Make Good Art.

-Neil Gaiman

Monday, October 13, 2014

Some Conversations, with Family

"C'mon, Kels. I want to drink wine and make doughnuts."

"Oh. That sounds like fun!"

I should know better than to trust my mother. Halfway through an incredibly finicky recipe, I push my flour-filled hair out of my face, spin around, and see her contentedly drinking a glass of wine at the kitchen table.

"Hey! I thought we were supposed to be making doughnuts together!"

She laughs. "By "making doughnuts together" I really meant "I'm going to read the recipe out loud to you and drink wine while you do all the work.""

I take off my apron, grumbling, and remove my scarf. "It's too damn hot in this kitchen." I observe, twisting my hair up out of my eyes. These days I'm wearing it past my shoulders and it gets in the way of almost everything. As I'm fussing with the last pin, I look up and see my mother snickering.

"What's so funny?"

"Well, Kel." Her eyes are sparkling. "Bite marks are just so retro, don't you think?"

I remember why I've been wearing my hair down all day and blush. She cackles.

***

"What are you doing with that?!"

"What?" I've picked up a power drill from the workbench and am carrying it out to my car. 

"What are you doing with the drill?"

"I got new plates for my car because Minnesota makes no sense. I'm going to go put them on."

"Put it down!"

I've never been very good with power tools, but for goodness sake, this is the limit.

"Daddy, I am perfectly capable of . . ."

"I know. But the tools here are all pretty greasy and you're in good clothes." He snatches the drill from my hands and gives me a half hug. "I don't want you to get gunked up. I'll do them for you."

"Fiiiiiiiiiiiiiiiiine." 

On the way out of the shop I take a deep breath and think about how the smell of Lava Soap, engine oil, and diesel will always remind me of my father.

"Kel!"

I turn around. "Yeah, Daddy?"

"I mean, I also don't trust you to use it. You do call it an electric screwdriver."

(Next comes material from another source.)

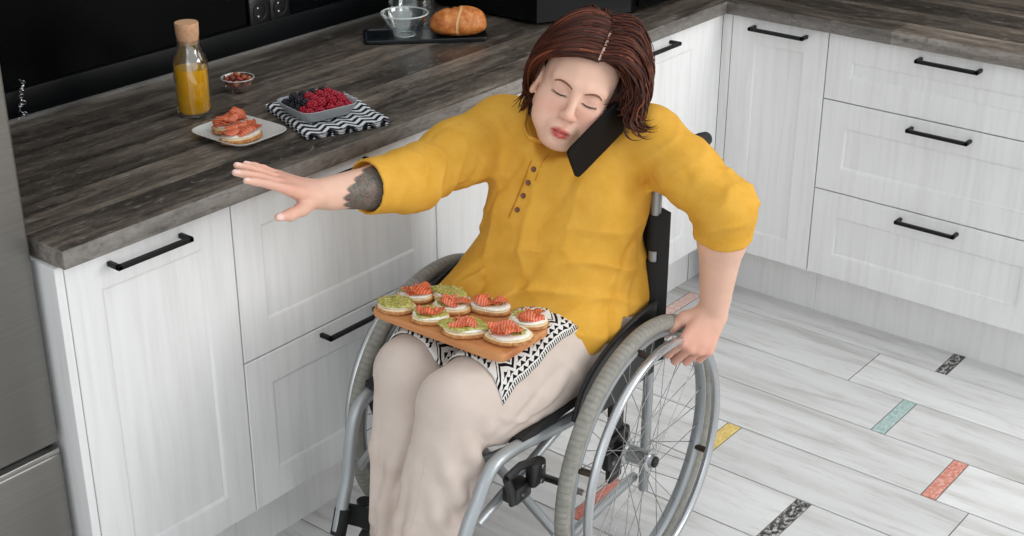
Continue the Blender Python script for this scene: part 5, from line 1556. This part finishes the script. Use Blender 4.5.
# board
def wood_board():
    t = NT('board_wood'); a = t.noise(t.coords((30, 4, 30)), 1, 5, .6, .5)
    t.set(Base_Color=t.ramp(a, [(.3, srgb(160, 96, 50)), (.5, srgb(190, 124, 72)), (.72, srgb(208, 148, 94))]), Roughness=.5); return t.m
BZ = .650
brd = dish([(.004, 0), (.001, .001), (0, .004), (0, .0125), (.0015, .0155), (.004, .0165)], 12, 96, .0775, .162).build('serving_board', wood_board())
BC = V((-1.597, -.384, BZ)); brd.location = BC; brd.rotation_euler = (math.radians(0), math.radians(0), math.radians(1.5))
tag(brd, 'long wooden serving board of open sandwiches resting on her lap', 'board')
GS = 'open sandwiches on the lap board'
zs = BZ + .0167
A_ = lambda s: s
S = [  # x, y, rot, a, b, seed, avocado(dx,dy,scale), salmon pieces, tilt, label
 (-1.648, -.268, .4, .034, .028, 21, (0, 0, .92), [], (0, 0), 'green avocado sandwich at the far front corner of the lap board'),
 (-1.592, -.266, .2, .033, .026, 22, (.008, -.006, .6), [(-.008, .004, .018, .011, .4), (.006, .008, .015, .010, -.5), (-.014, -.006, .012, .008, 1.)], (.0, .16), 'salmon sandwich second along the far end of the lap board, behind the all-green one'),
 (-1.548, -.318, -.3, .034, .026, 23, (.004, .0, .9), [], (.12, .3), 'pale green avocado sandwich at the back edge of the lap board by her shirt'),
 (-1.640, -.349, .5, .035, .028, 24, (.004, -.004, .82), [(-.008, .006, .017, .009, .8), (.002, .010, .012, .007, .2)], (0, 0), 'avocado sandwich with a little salmon, second along the front row'),
 (-1.583, -.352, .3, .034, .028, 25, (.010, -.004, .7), [(-.012, .004, .017, .010, .3), (.0, .010, .015, .009, -.3), (.006, -.006, .012, .007, .9)], (0, .05), 'salmon and avocado sandwich in the middle of the lap board'),
 (-1.538, -.414, .2, .038, .026, 26, (.010, -.004, .6), [(-.006, .004, .020, .010, .2), (.012, .008, .015, .009, -.3), (-.018, .002, .012, .008, .9)], (.1, .25), 'salmon sandwich in the middle of the back edge of the board against her shirt'),
 (-1.637, -.432, .45, .038, .029, 27, (.004, -.003, .86), [(.002, .006, .019, .009, .5), (-.010, .004, .012, .007, -.4)], (0, 0), 'long avocado sandwich with a salmon strip, third along the front row'),
 (-1.606, -.514, .7, .038, .031, 28, (-.012, -.006, .55), [(.004, .006, .022, .012, .5), (.012, -.004, .019, .011, .1), (-.004, .012, .016, .010, .9), (.016, .010, .014, .009, -.4)], (0, 0), 'large salmon sandwich at the near front corner of the lap board'),
 (-1.538, -.506, .5, .036, .028, 29, (.008, -.008, .7), [(-.006, .008, .018, .010, .3), (.004, .010, .014, .009, -.4), (-.014, .0, .012, .008, .9)], (.05, .2), 'salmon and avocado sandwich at the near back corner of the lap board')]
BIG = {27: 1.08, 28: 1.05, 26: 1.0}
for x, y, rz, a, b, sd, av, fs_, tl, lb in S:
    g_ = BIG.get(sd, .98); r_ = random.Random(sd * 3)
    fl = [(q[0] * 1.2, q[1] * 1.1, q[2] * 1.35, q[3] * 1.35, q[4]) for q in fs_]
    if fs_: fl += [(r_.uniform(-.02, .02), r_.uniform(-.014, .014), .007, .005, r_.uniform(0, 3)) for _ in range(4)]
    o = toast('open_sandwich', (x, y, zs), PI / 2 + .25 + rz * .5, a * 1.17 * g_, b * 1.10 * g_, sd, av and (av[0] * .5, av[1] * .5, min(.95, av[2] + .06)), fl, lb, GS, (0, 0), th=.010, thick_fish=.8)
# ------------------------------------------------------------------ camera, light
cam = bpy.data.cameras.new('camera'); co = bpy.data.objects.new('camera', cam); link(co)
cam.sensor_fit = 'HORIZONTAL'; cam.sensor_width = 36; cam.lens = 1428.18 / 1024 * 36; cam.clip_start = .05
yaw, pitch, roll = 0.6757, 0.4349, 0.0017
f = V((math.cos(pitch) * math.cos(yaw), math.cos(pitch) * math.sin(yaw), -math.sin(pitch)))
r = V((math.sin(yaw), -math.cos(yaw), 0)); u = r.cross(f)
r2 = r * math.cos(roll) + u * math.sin(roll); u2 = -r * math.sin(roll) + u * math.cos(roll)
co.matrix_world = Matrix(((r2.x, u2.x, -f.x, -3.4328), (r2.y, u2.y, -f.y, -1.9844), (r2.z, u2.z, -f.z, 1.9007), (0, 0, 0, 1)))
SC.camera = co
w = bpy.data.worlds.new('world'); SC.world = w; w.use_nodes = True
bg = w.node_tree.nodes['Background']; bg.inputs[0].default_value = (.93, .97, 1.0, 1); bg.inputs[1].default_value = .88
def area(name, loc, target, sx, sy, power, col=(1, 1, 1)):
    l = bpy.data.lights.new(name, 'AREA'); l.shape = 'RECTANGLE'; l.size = sx; l.size_y = sy; l.energy = power; l.color = col
    o = bpy.data.objects.new(name, l); link(o); o.location = loc
    o.rotation_euler = (V(target) - V(loc)).to_track_quat('-Z', 'Y').to_euler(); return o
area('corner_window_light', (.628, -.95, 1.765), (-.8, -.55, .9), .95, 1.15, 9, (1.0, .985, .965))
area('window_light', (.15, -3.2, 1.75), (-.35, 0, .65), 1.5, 1.5, 46, (1.0, .985, .965))
area('side_fill_light', (-5.2, -2.4, 2.3), (-.6, -.5, .5), 2.2, 1.8, 10, (.96, .985, 1.0))  # added fill from the left to lift the figure; no window stands there
vs = SC.view_settings; SC.display_settings.display_device = 'sRGB'
vs.view_transform = 'Standard'; vs.look = 'None'; vs.gamma = 1; vs.use_curve_mapping = False; vs.exposure = 0.33
SC.cycles.use_denoising = True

"That was, like, six years ago."

He raises his eyebrows to indicate that it doesn't matter. I roll my eyes to indicate he's out of his mind.

***

"You look like hell."

"Well, you know." He gestures to the infant, snuggled up in my lap. "Newborn and all. We're not sleeping much."

"Yeah. Mom says he's fussy between eight and midnight?"

"Yup."

"What does "fussy" mean?"

"It means he screams his head off from eight until midnight."

"What?"

"He cries. Just cries."

"For four hours?"

"He's a baby, Kel."

"How have you not, you know, left him at a local police station?"

He just stares at me. "You're never baby-sitting. You can take him for a weekend after his 21st birthday."

"I mean, I was joking, but I think we both know that until he's capable of verbalizing, it's probably not a great idea." 

"Yeah, it's almost like I suffered through years of having you as a baby-sitter."

I snort derisively. "It wasn't that bad." 

My snort wakes up the baby, who immediately starts bawling. I pass him back to his father who gives me a "see what I mean" look of exasperation and retires to the rocking chair.